Q: I’ve got my calendar open, credit card in hand and I’m gearing up to start looking into holiday travel options.

Here’s my situation: Every Christmas, my husband and I head to my in-laws’ place in Chicago from our home in Memphis. Every year, my mother-in-law makes not-so-subtle “where’s the baby?” comments; every year, I gain five pounds in five days even though I avoid the abundance of mayonnaise-based salads that my mother-in-law specializes in; every year I want to lock myself in the bathroom and cry when my mother-in-law isn’t looking; and every year, my husband and I, at my mother-in-law’s insistence, fly to Chicago from Memphis. To be precise, we drive to the airport (about 40 minutes), fly to O’Hare (60 minutes), rent a car at O’Hare and then drive to the in-laws’ (another 60 minutes).

It’s a schlep to be sure, but it’s also become routine. This year, however, in defiance of my mother-in-law and in an effort to minimize our holiday travel footprints, I’m thinking of giving our itinerary a lower-carbon makeover. I don’t do buses, and the drive to Chicago is about nine hours. I’ll let you work with that.

Making plans and avoiding mayo,

-- Mel, Memphis, Tenn.

A: You may not like my first suggestion (although it sounds like you may need a respite from your mother-in-law) but here it is: Don’t go.

Spend a few days around the house with the hubby and funnel travel expenses into making eco-friendly home improvements ('tis the season!). Eat out, sleep in, see a couple of movies, explore Memphis, do something you normally wouldn’t do. And take a few minutes to get the in-laws set up with a Skype account if they simply must see your faces over the holidays.

I realize that this idea may not fly, no pun intended, so here’s my thoughts on how to tweak your normal MEM–ORD itinerary to make it less carbon-intensive. If you have to fly (one hour in a plane versus nine hours in car is a toughie), don’t drive to the airport. Leave the car at home and hop on an airport shuttle bus. You might struggle with baggage a bit more, but it’s a solid alternative. Or, if you have friends or coworkers flying out of town at around the same time and space allows, carpool.

When you get to O’Hare, hire an airport shuttle or look into mass transit options instead of renting a car. But if this means being stranded in the snow with your mother-in-law, look into renting a hybrid vehicle. Most major car rental chains with airport locations have (and if they don’t, they should) fleets of hybrids at your disposal. And please, please, please, avoid a layover, if possible. Connecting flights are responsible for more carbon emissions — by as much as 25 percent — than direct flights since takeoff is when a bulk of them are generated.

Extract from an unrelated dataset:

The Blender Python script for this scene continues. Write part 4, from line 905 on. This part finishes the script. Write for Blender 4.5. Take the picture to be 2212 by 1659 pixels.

Also, don’t forget to purchase the holiday gift that keeps on giving, carbon offsets, for the flight. For example, Delta offers an offsetting option through a partnership with The Conservation Fund or you can purchase directly through carbon offset companies.

As you may have caught on, you’ll be sacrificing convenience and a few extra bucks, but these are the easiest ways to trim CO2 emissions from your flight-centric travels. If you think you’d be open to the idea of spending nine hours of QT with your hubby in a car, hit the road.

Auto travel, in general, is less carbon-intensive than flying, especially if you’re behind the wheel of a hybrid or vehicle that gets good highway mileage. Have fun with the drive — turn it into a mini-road trip — without taking too many detours. And, if possible, turn it into a group journey if you have friends who also are heading north for the holidays.

My ultimate advice? Take the train. If you hit the rails, the trek from Memphis to Chicago can take a wee bit longer than driving (about 10-and-a-half hours) but it’s a traffic-less, overnight journey and costs less than flying. Plus you can completely avoid the terror that is O’Hare at the holidays. And just imagine the shock that will ensue when your mother-in-law asks what time your flight gets in and you say, “Our train gets in at 8:30 a.m. and we’re not renting a car this year. See you at the station bright and early.”